Just as logic compels belief by the force of reason, morality compels action by the force of conscience.
And just as logic appears objective and universal, so do certain moral principles:
That unjustified killing is wrong
That truth-telling matters
That justice, mercy, and courage are virtues
You may try to argue against them. But you’ll do it by appealing to other moral principles.
The moment you say “That’s not fair!” or “That’s dishonest!” or “That causes suffering,” you’re appealing to a standard beyond yourself.
To reason morally is to assume there’s a moral order worth reasoning about. You can deny the source. But not the structure.
The Architecture of Unreason
When people reject the Logos—refusing to abide in the Word that orders all things—what remains is not freedom, but fragmentation.
The result isn’t liberation from constraint; it’s collapse into contradiction. Hell is not merely fire and darkness. It is a community of people who all “do what is right in their own eyes” (Judges 21:25) and no one—not even God—intervenes to stop them.
There, the Word is absent. Not because God is silent, but because He is unwelcome. In this way, hell is not imposed. It is permitted. It is what happens when God finally honors the demand: “My will be done.”
Ask Whatever You Will
The Christian who refuses to abide—who prays without Logos, wills without obedience—strikes a different spark. His words flame upward, not in worship, but in demand.
They burn rather than rise. This is how the “Sugar-Daddy God” is born: not from faith, but from entitlement dressed as piety.
Yet Jesus is clear: “If you abide in me and my words abide in you, ask whatever you will, and it will be done for you.”
This is not a blank check.
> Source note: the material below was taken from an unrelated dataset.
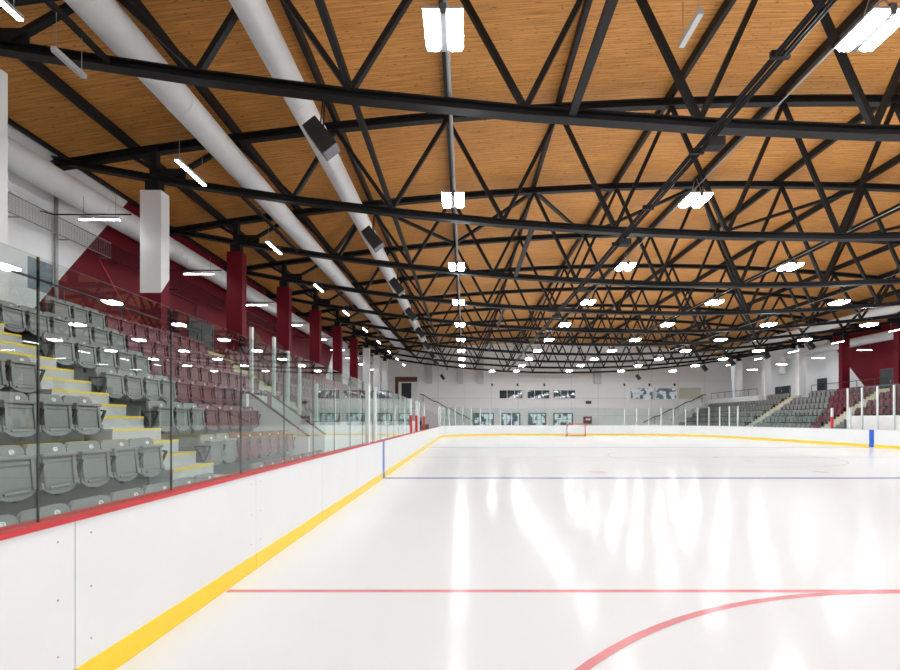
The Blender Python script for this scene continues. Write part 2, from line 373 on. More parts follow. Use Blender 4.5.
# gate posts and padded posts on the boards
def gatepost(x, y, top, label, red, grp):
    t = thing('gate_post', label, 'post', (x, y, 1.076), grp)
    MB().box(-.05, .05, -.06, .06, 0, top - 1.076, .012).build('post_body', M['post'], t)
    if red: MB().box(-.058, .058, -.068, .068, .0, .78, .01).build('red_pad', M['redp'], t)
gp = 'posts of the bench gates'
for n, y in enumerate((11.62, 12.5)): gatepost(RXL - .07, y, 2.5, f'plain white glass post on red cap, {("nearer","farther")[n]} of the pair mid-way along', False, gp)
for n, (y, top) in enumerate(((20.9, 2.58), (23.3, 2.6), (27.6, 2.55))): gatepost(RXL - .07, y, top, f'white post with red lower pad on the glass-side boards, {ordn(n + 1)} nearest', True, gp)
gatepost(RXL - .07, 24.4, 2.55, 'plain white post between the padded posts on glass-side boards', False, gp)
gatepost(RXR + .07, 32.0, 2.44, 'white post with red lower pad on the boards below the opposite stand', True, gp)
gatepost(RXR + .07, 30.5, 2.44, 'plain white post on opposite boards beside the tall spectator screen', False, gp)

# ------------------------------------------------------------------ tiered stands (local to the glass side; mirrored across the hall)
TR, RI = .85, .56
def row_x(k): return -(4.34 + TR * k)
def row_floor(k): return .55 + RI * k if k >= 0 else .07
def front_x(k): return -(3.57 + TR * k)
def terrace(mb, k0, k1, y0, y1, mir):
    for k in range(k0, k1 + 1):
        a, b = front_x(k), (front_x(k + 1) if k < k1 else front_x(k1 + 1))
        h = row_floor(k)
        xs_ = sorted((a, b)); xs_ = xs_ if not mir else sorted((2 * XC - a, 2 * XC - b))
        if h > .02: mb.box(xs_[0], xs_[1], y0, y1, -.01, h)
        else: mb.box(xs_[0], xs_[1], y0, y1, -.01, .02)
def back_walk(mb, y0, y1, mir):
    a, b = front_x(6), XL
    xs_ = sorted((a, b)) if not mir else sorted((2 * XC - a, 2 * XC - b))
    mb.box(xs_[0], xs_[1], y0, y1, -.01, row_floor(5) + .36)
mb = MB(); terrace(mb, -1, 5, -4, 6.65, False); terrace(mb, -1, 5, 7.72, 11.85, False); terrace(mb, 2, 5, 11.85, 13.45, False)
terrace(mb, 1, 5, 13.45, 15.95, False); terrace(mb, 1, 5, 17.0, 25.2, False); terrace(mb, 1, 5, 26.2, 58.5, False)
back_walk(mb, -4, 58.5, False)
struct(mb, 'floor_terrace_near_stand', M['terrace'])
mb = MB(); terrace(mb, -1, 5, 25, 34.6, True); terrace(mb, -1, 5, 35.65, 44.1, True); terrace(mb, -1, 5, 45.2, 49.3, True); terrace(mb, -1, 4, 49.3, 59.6, True)
back_walk(mb, 25, 59.6, True)
struct(mb, 'floor_terrace_opposite_stand', M['terrace'])

def stairs(y0, y1, mir, label, j0=-3, j1=18):
    sx = (lambda x: x) if not mir else (lambda x: 2 * XC - x)
    t = thing('aisle_stairs', label, 'stairs', (sx(-3.5), (y0 + y1) / 2, 0), 'yellow-edged aisle stairs')
    ox, oy = t.location.x, t.location.y
    for j in range(j0, j1 + 1):
        xa, xb = -(3.50 + .2815 * j), -(3.50 + .2815 * (j + 1)); h = .575 + .1868 * j
        if h < .03: continue
        a, b = sorted((sx(xa) - ox, sx(xb) - ox))
        o = MB().box(a, b, y0 - oy + .002, y1 - oy - .002, 0, h).build('step', M['step'], t)
        n0, n1 = sorted((sx(xa + .006) - ox, sx(xa - .05) - ox))
        MB().box(n0, n1, y0 - oy + .004, y1 - oy - .004, h - .03, h + .004).build('yellow_nosing', M['yellow'], o)
    return t
stairs(6.65, 7.72, False, 'pale concrete aisle steps with yellow edges between the nearest grey seats')
stairs(15.95, 17.0, False, 'pale yellow-edged steps among maroon seats behind the sloped glass screen', 3, 18)
stairs(34.6, 35.65, True, 'pale yellow-edged steps climbing between maroon seats of the opposite stand')
stairs(44.1, 45.2, True, 'pale yellow-edged steps climbing between grey seats of the opposite stand')

# ------------------------------------------------------------------ seats
SEG = {0: 'abcdef', 1: 'bc', 2: 'abged', 3: 'abgcd', 4: 'fgbc', 5: 'afgcd', 6: 'afgedc', 7: 'abc', 8: 'abcdefg', 9: 'abcdfg'}
def badge_mesh(d):
    mb = MB(); n = 18
    vs = [mb.b.verts.new((0, (.030) * math.cos(2 * PI * k / n), .024 * math.sin(2 * PI * k / n))) for k in range(n)]
    vs2 = [mb.b.verts.new((.004, v.co.y, v.co.z)) for v in vs]
    mb.b.faces.new(vs2)
    for k in range(n): mb.b.faces.new((vs[k], vs[(k + 1) % n], vs2[(k + 1) % n], vs2[k]))
    mb.mi = 1
    P = {'a': (-.007, .007, .012, .015), 'g': (-.007, .007, -.0015, .0015), 'd': (-.007, .007, -.015, -.012), 'f': (-.009, -.006, 0, .014), 'b': (.006, .009, 0, .014), 'e': (-.009, -.006, -.014, 0), 'c': (.006, .009, -.014, 0)}
    for c in SEG[d]:
        a = P[c]; mb.box(.0035, .005, a[0], a[1], a[2], a[3])
    o = mb.build('number_badge', [M['badge'], M['ink']]); me = o.data; bpy.data.objects.remove(o); return me
BADGE = [badge_mesh(d) for d in range(10)]
def back_poly(w, z0, z1, r):
    p = [(-w * .47, z0), (w * .47, z0)]
    for cy, a0 in ((w / 2 - r, 0), (-w / 2 + r, 90)):
        for k in range(6):
            a = math.radians(a0 + 90 * k / 5); p.append((cy + r * math.cos(a), z1 - r + r * math.sin(a)))
    return p
def shear(o, k, zc):
    for v in o.data.vertices: v.co.x += (zc - v.co.z) * k
def smooth_bevel(o, w, seg=2):
    m = o.modifiers.new('bevel', 'BEVEL'); m.width = w; m.segments = seg; m.limit_method = 'ANGLE'; m.angle_limit = math.radians(40)
def seat_proto(m):
    root = thing('stadium_seat', 'seat', 'seat', (0, 0, 0))
    b = MB().prism(back_poly(.47, .40, .85, .075), 'x', -.02, .018)
    back = b.build('backrest', m, root); shear(back, .16, .85)
    bd = bpy.data.objects.new('number_badge', BADGE[1]); COL.objects.link(bd); bd.parent = back; bd.location = (.030, .10, .785); bd.rotation_euler = (0, -.16, 0)
    mb = MB()
    low = [(-.205, .74), (.205, .74)] + [(.205 * math.cos(math.radians(a)), .43 + .095 * math.sin(math.radians(a))) for a in range(0, -181, -20)]
    mb.prism(low[::-1], 'x', .10, .14)
    mb.box(.085, .185, -.215, .215, .715, .755, .012)                       # rolled top lip
    mb.box(.138, .165, -.203, -.155, .42, .73, .008); mb.box(.138, .165, .155, .203, .42, .73, .008)   # side ribs
    mb.box(.138, .158, -.15, .15, .665, .70, .006)                          # shelf under the lip
    mb.box(.138, .156, -.13, .13, .395, .42, .006); mb.box(.138, .150, -.15, .15, .44, .65, .005)
    for s in (-1, 1): mb.box(.06, .16, s * .205, s * .232, .40, .47, .01)   # hinge ears
    pan = mb.build('seat_pan', m, root); shear(pan, .10, .74)
    mb = MB()
    for a, c in (((-.06, .66), (.20, .66)), ((.20, .66), (.09, .40)), ((-.06, .66), (.07, .40)), ((.07, .40), (-.12, .34)), ((-.06, .68), (-.03, .36))):
        mb.bar((a[0], -.245, a[1]), (c[0], -.245, c[1]), .022, .035, (0, 1, 0))
    mb.box(-.14, -.03, -.262, -.228, .28, .42); mb.box(-.16, -.13, -.24, .24, .30, .36)
    mb.build('bracket', M['bracket'], root)
    kids[root] = list(root.children); kids[back] = list(back.children)
    return root
def end_bracket(root, side=1):
    mb = MB()
    for a, c in (((-.06, .66), (.20, .66)), ((.20, .66), (.09, .40)), ((-.06, .66), (.07, .40)), ((.07, .40), (-.12, .34)), ((-.06, .68), (-.03, .36))):
        mb.bar((a[0], side * .248, a[1]), (c[0], side * .248, c[1]), .022, .035, (0, 1, 0))
    mb.box(-.14, -.03, side * .248 - .016, side * .248 + .016, .0, .42)
    mb.build('bracket', M['bracket'], root)
def seat_simple(m):
    mb = MB(); mb.mi = 0
    mb.prism(back_poly(.42, .42, .85, .06), 'x', -.03, .01)
    mb.box(.05, .10, -.165, .165, .36, .70)
    mb.mi = 1; mb.box(-.10, .08, -.265, -.185, 0, .64)  # bracket widened into a black block that paints the dark gap between pans
    mb.mi = 0
    o = mb.build('stadium_seat', [m, M['bracket']]); return o
PG, PR = seat_proto(M['seatg']), seat_proto(M['seatr']); PG['label'] = PR['label'] = ''
used = {'g': False, 'r': False}
seat_digit = 0
def place_seat(x, y, z, color, label, digit, group):
    P = PG if color == 'g' else PR
    if not used[color]:
        used[color] = True; o = P; o.location = (x, y, z)
    else: o = dup(P, (x, y, z))
    o['label'] = label; o['group'] = group; o['category'] = 'seat'
    for ch in o.children:
        if ch.name.startswith('backrest'):
            for b in ch.children: b.data = BADGE[digit % 10]
    return o
NAMES = {'g': 'grey', 'r': 'maroon'}
def rowword(k): return f'{ordn(k + 2)} row up'
pending = []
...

The first half—“If you abide in Me and My word abides in you”—isn’t just about spiritual communion. It’s about alignment with the deeper rational order. “My word” in this context could be understood as the fundamental logical principles that govern reality—both the natural laws we observe and the deeper principles we don’t yet comprehend.
To “abide” in that framework means your thinking, your desires, your requests become aligned with the complete rational structure of reality.
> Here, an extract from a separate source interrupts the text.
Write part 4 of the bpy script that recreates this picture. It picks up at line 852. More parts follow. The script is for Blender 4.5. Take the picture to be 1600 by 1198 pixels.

You’re not rigging the system—the system is already rigged. Your job is to work with what’s really there.
From this perspective, “ask whatever you will and it will be done” is not a vending-machine guarantee—it’s a promise that when you operate from within the divine rational framework, your requests naturally align with what is logically possible and good within that fuller system.
It's like a master programmer saying to an apprentice: "Once you truly understand the code and think like I think, you can execute any function you want." The apprentice isn't being given power to break the system—they're being given access to the system's full capabilities. Prayer becomes resonance, not transaction. Petition becomes participation.
For the One Who Evades
The logician, the skeptic, the intellectual who constructs intricate systems to evade the source of logic itself—they are not being too clever. They are being too late. They reason with borrowed fire. Their models still assume consistency, coherence, causality, intelligibility.
Even their critiques must follow rules. But the rules are not theirs. You can devise all the frameworks you like. You can label them “emergent,” “relational,” “neutral monist,” “pan-psychic,” or “axiomatically self-contained.” But if your model doesn’t account for why logic works in the first place—not just in your head, but in the structure of the cosmos—then your system is decorative, not explanatory. You are not escaping the Logos. You are evading the implication of His presence.
Conclusion: Flame and Frame
You can’t escape logic. You can’t even want to escape logic without using it.The fire of reason strikes because something makes it strike. The Logos is not just a principle. He’s a Person.To abide in Him is not to abandon reason—it’s to locate it.And to ask—from within that abiding—is not to manipulate divine power, but to participate in divine order.The fire will burn. The only question is whether it burns in light—or in judgment.
Philosophical Terms
Logic - The systematic study of valid reasoning and correct inference. Logic examines the principles that distinguish good arguments from bad ones.
Valid inference - A form of reasoning where the conclusion necessarily follows from the premises. If the premises are true, the conclusion must also be true.
Logos - A Greek philosophical term meaning "word," "reason," "order," or "rational principle." In ancient Greek philosophy, it referred to the underlying rational structure of the universe. In Christian theology, it refers to the divine Word or Christ as the embodiment of divine reason.
Prescriptive vs. Descriptive - Prescriptive statements tell us what ought to be the case or how we should act. Descriptive statements tell us what is actually the case. Logic has both aspects: it describes how we reason and prescribes how we should reason.
Paraconsistent logic - A type of non-classical logic that can handle contradictions without "exploding" (where everything becomes provable). Unlike classical logic, it allows some contradictions to exist without invalidating the entire system.
Normativity - The property of involving standards, rules, or values about what ought to be done or believed. Normative claims tell us what we should do or think, not just what we actually do or think.
Emergent properties - Properties that arise from complex interactions between simpler components, but cannot be predicted from knowledge of those components alone. For example, consciousness might be said to emerge from neural activity.
Brute fact - Something that exists or is true without explanation—a basic, foundational reality that doesn't need to be accounted for in terms of something else.
Metaphysical - Relating to metaphysics, the branch of philosophy concerned with the fundamental nature of reality, existence, and being. Metaphysical claims go beyond what can be directly observed to address questions about what reality is ultimately like.